Dopo aver visto il concerto degli Arab Strap del 18 Febbraio all'Estragon di Bologna posso affermare una cosa: gli Arab Strap sono una delle poche certezze sui cui possiamo contare nella vita. Sono amici fedeli, che ti aiutano nei momenti difficili, ma che sanno aiutarti anche nei momenti belli a stare coi piedi per terra e a non illuderti troppo montandoti la testa. Non ti abbandonano mai e sono schietti, sinceri e concreti. Finchè ci sarà un gruppo come loro potremo avere sempre una speranza...
In un Estragon colmo di persone accorse per il duo scozzese, ho visto uno dei concerti più intensi, passionali, veri che mi sia mai capitato di assistere. Perso (non troppo colpevolmente, per quanto mi è sembrato di capire...) quasi tutto il set del gruppo spalla, dopo un'attesa che mi è sembrata interminabile sono saliti sul palco Aidan Moffat e Malcom Middleton, accompagnati da un batterista, un secondo chitarrista/tastierista e un bassista (che per la cronaca aveva una curiosissima somiglianza con Francesco Oppini, il figlio di Alba Parietti... scusate questa pessima nota trash ma non ho resistito!).
Rispetto alle altre volte, l'irsuto Moffat è apparso sobrio e meno incline al cazzeggio, a dimostrazione della sua ritrovata serenità, mentre la bravura, il talento e la classe di Middleton sono inversamente proporzionali alla quantità di capelli rimastagli in testa: mai eccessivo, con i suoi arpeggi tesse trame di un'intensità commovente, su cui Aidan declama con il caratteristico accento scozzese le sue storie di ordinaria follia (non casuale questo riferimento, visto che ho sempre pensato che gli Straps sapebbero piaciuti parecchio a Charles Bukowski se avesse avuto la possibilità di ascoltarli...).

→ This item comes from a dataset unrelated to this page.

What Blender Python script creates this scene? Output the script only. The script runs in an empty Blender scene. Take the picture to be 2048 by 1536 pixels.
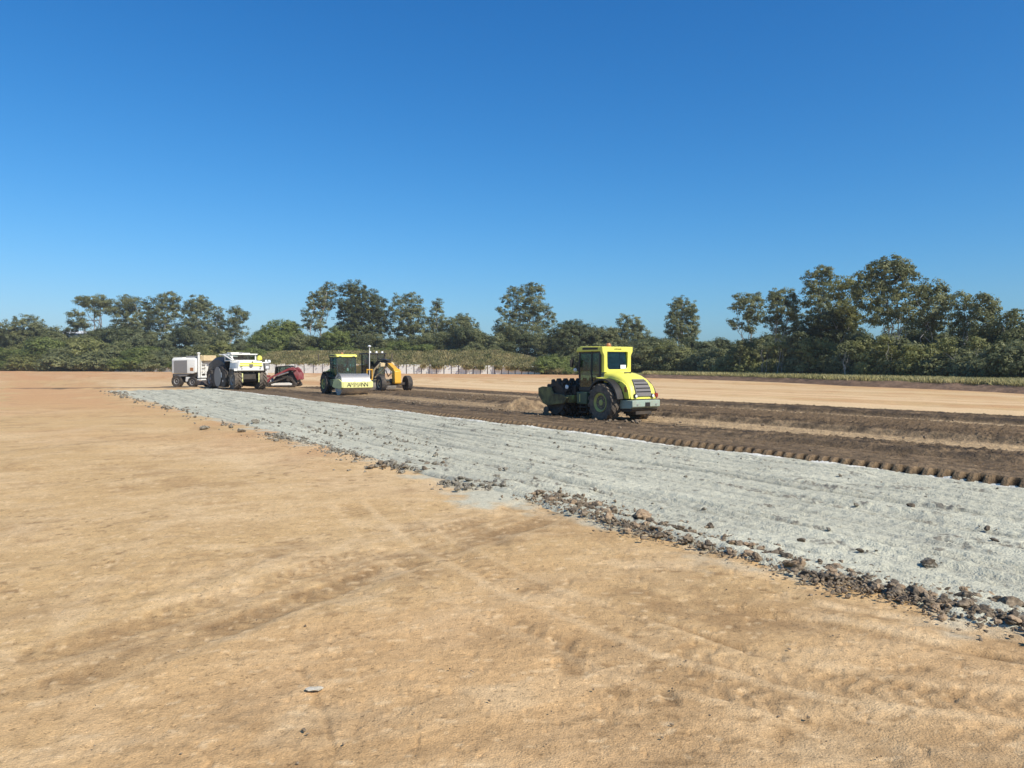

Il set era improntato quasi completamente sul nuovo e stupendo "The Last Romance", proposto quasi interamente, ma hanno avuto spazio anche estratti dagli altri loro dischi. Mai il gruppo ha suonato così potente, scarno ed essenziale, i pezzi erano più tirati e depurati da tutti gli orpelli decorativi: abbandonati gli archi che li accompagnavano nel tour del precedente disco e le drum machine analogiche Roland, si servono solamente di voce, chitarra, basso, batteria e (occasionalmente) tastiere, per creare un sound unico e veramente coinvolgente, che in alcuni tratti è parso quasi essere un muro.
Nella prima parte di concerto, magistrale, 11 pezzi praticamente senza respiro, senza pausa tra l'uno e l'altro, col gruppo in uno stato di forma smagliante. I momenti più suggestivi sono stati quando hanno eseguito "Fucking Little Bastards" (da "Monday At The Hugh & Pint"), "Don't Ask Me To Dance", che sembrava scagliarsi contro il pubblico tanto era potente, la cinematografica "Dream Sequence", la superba "Afterwards" da "Philophobia", incredibilmente suggestiva anche priva della seconda voce femminile, e la chiusura "Infrared" (da "The Red Thread"), che senza drum machine mi è parsa meno introspettiva ma altrettanto splendida rispetto alla versione su disco.
Dopo una breve uscita con quasi immediato rientro, gli Arab Strap sono parsi più rilassati ed aperti, quasi fossero stati gratificati dall'essere stati richiamati a gran voce e volessero ricompensarci per questo. Hanno eseguito versioni acustiche per chitarra e voce di "Come Round And Love Me" e "Piglet", Aidan Moffat si è seduto alla tastiera per "Screaming The Trees", ci hanno regalato quella magnifica gemma che risponde al nome di "Speed Date" e la gioiosa e travolgente "There Is No Ending". Infine concludono con la cover che non ti aspetti: credo di aver riconosciuto (ma qualcuno mi smentisca se sbaglio...) "I'll Stand By You" dei Pretenders, pezzo del 1994 che la premiata ditta Moffat & Middleton ha fatto proprio trasformandolo in un commovente inno per cuori infranti, esemplificativo della loro grandissima abilità nel trattare la materia pop, plasmandola fino a darle un altissimo impatto emotivo.
All'Estragon, anche grazie all'ottima acustica del locale, gli scozzesi hanno regalato un concerto di livello eccelso, hanno fatto divertire e hanno fatto commuovere, hanno dato tutto ciò che potevano dare e anche di più. Sono veri e veraci, sono vicini a noi. Monumentali.